## Direction
Print the first line of the material below and each line after it, exactly as written, ending with the line that contains "bpy.data.objects.remove(o)".

## Provided data
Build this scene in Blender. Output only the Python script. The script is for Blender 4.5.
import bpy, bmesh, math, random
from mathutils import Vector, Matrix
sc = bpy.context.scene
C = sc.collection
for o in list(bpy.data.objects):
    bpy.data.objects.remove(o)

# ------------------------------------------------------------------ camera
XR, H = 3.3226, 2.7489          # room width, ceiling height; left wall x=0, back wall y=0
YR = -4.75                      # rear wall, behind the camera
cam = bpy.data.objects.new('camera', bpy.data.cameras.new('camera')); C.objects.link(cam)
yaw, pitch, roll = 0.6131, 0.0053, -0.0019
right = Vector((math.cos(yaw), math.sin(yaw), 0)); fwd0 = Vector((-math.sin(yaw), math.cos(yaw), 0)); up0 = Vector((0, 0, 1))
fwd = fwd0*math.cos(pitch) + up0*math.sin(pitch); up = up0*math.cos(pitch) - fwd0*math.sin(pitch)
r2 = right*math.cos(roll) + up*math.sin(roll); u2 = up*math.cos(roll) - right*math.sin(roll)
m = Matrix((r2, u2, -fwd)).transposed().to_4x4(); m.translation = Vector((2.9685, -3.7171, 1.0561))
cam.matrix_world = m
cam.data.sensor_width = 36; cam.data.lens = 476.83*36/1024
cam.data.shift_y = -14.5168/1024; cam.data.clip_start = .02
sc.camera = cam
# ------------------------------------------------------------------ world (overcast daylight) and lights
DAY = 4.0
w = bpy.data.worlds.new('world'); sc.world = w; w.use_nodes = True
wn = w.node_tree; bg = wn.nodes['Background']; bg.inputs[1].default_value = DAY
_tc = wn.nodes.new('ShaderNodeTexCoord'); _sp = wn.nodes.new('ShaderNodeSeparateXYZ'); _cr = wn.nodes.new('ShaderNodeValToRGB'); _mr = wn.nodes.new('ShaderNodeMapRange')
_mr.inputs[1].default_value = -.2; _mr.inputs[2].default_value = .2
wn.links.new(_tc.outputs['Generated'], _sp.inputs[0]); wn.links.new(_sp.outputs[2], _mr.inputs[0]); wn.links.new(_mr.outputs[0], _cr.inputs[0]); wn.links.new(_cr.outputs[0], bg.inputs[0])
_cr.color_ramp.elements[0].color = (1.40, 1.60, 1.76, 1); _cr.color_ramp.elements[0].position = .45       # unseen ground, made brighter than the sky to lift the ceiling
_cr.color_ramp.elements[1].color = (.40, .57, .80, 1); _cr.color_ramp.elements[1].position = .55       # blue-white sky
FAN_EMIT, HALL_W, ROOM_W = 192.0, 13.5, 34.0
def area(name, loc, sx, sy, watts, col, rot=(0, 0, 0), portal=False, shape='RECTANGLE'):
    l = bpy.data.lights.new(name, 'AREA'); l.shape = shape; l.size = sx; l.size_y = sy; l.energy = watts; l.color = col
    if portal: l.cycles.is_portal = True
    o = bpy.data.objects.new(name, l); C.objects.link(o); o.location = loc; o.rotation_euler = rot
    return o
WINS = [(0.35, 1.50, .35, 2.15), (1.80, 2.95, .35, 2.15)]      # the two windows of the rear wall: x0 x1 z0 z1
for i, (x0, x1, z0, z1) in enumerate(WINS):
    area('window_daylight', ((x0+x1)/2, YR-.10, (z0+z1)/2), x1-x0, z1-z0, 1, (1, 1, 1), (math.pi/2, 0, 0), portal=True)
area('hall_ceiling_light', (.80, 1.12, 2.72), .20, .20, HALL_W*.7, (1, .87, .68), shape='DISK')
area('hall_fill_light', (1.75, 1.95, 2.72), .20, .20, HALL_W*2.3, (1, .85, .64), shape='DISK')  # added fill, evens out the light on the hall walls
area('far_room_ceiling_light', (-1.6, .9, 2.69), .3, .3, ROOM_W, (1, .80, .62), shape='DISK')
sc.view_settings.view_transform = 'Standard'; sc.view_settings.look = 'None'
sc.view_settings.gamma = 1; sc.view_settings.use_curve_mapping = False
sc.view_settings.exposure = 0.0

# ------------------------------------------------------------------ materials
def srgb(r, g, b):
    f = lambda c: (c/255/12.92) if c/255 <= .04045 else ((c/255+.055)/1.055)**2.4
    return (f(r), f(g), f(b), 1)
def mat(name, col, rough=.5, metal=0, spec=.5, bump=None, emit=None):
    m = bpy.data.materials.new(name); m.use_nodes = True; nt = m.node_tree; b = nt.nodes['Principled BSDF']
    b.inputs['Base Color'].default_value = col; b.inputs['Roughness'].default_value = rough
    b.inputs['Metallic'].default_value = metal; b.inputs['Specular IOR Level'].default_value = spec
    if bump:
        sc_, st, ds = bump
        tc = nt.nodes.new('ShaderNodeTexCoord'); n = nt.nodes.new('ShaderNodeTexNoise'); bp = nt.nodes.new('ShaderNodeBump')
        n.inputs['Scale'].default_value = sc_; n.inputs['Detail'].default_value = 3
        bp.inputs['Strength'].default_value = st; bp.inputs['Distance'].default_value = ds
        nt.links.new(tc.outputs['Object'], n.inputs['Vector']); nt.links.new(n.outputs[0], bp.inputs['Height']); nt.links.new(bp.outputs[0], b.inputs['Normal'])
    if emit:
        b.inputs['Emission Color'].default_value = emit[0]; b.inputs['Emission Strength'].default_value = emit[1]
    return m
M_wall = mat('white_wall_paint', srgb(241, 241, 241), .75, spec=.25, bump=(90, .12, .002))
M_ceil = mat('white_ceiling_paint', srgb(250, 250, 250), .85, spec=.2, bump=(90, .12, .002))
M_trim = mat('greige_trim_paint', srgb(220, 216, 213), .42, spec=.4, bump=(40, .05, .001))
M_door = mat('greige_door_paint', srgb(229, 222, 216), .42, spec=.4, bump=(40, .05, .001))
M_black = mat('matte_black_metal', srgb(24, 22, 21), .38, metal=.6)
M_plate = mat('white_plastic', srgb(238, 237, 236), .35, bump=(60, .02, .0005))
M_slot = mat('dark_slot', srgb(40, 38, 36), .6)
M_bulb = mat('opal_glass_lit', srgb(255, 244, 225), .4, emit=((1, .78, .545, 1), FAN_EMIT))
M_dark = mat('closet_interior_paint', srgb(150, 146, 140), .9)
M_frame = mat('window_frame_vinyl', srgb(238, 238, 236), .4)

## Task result
Build this scene in Blender. Output only the Python script. The script is for Blender 4.5.
import bpy, bmesh, math, random
from mathutils import Vector, Matrix
sc = bpy.context.scene
C = sc.collection
for o in list(bpy.data.objects):
    bpy.data.objects.remove(o)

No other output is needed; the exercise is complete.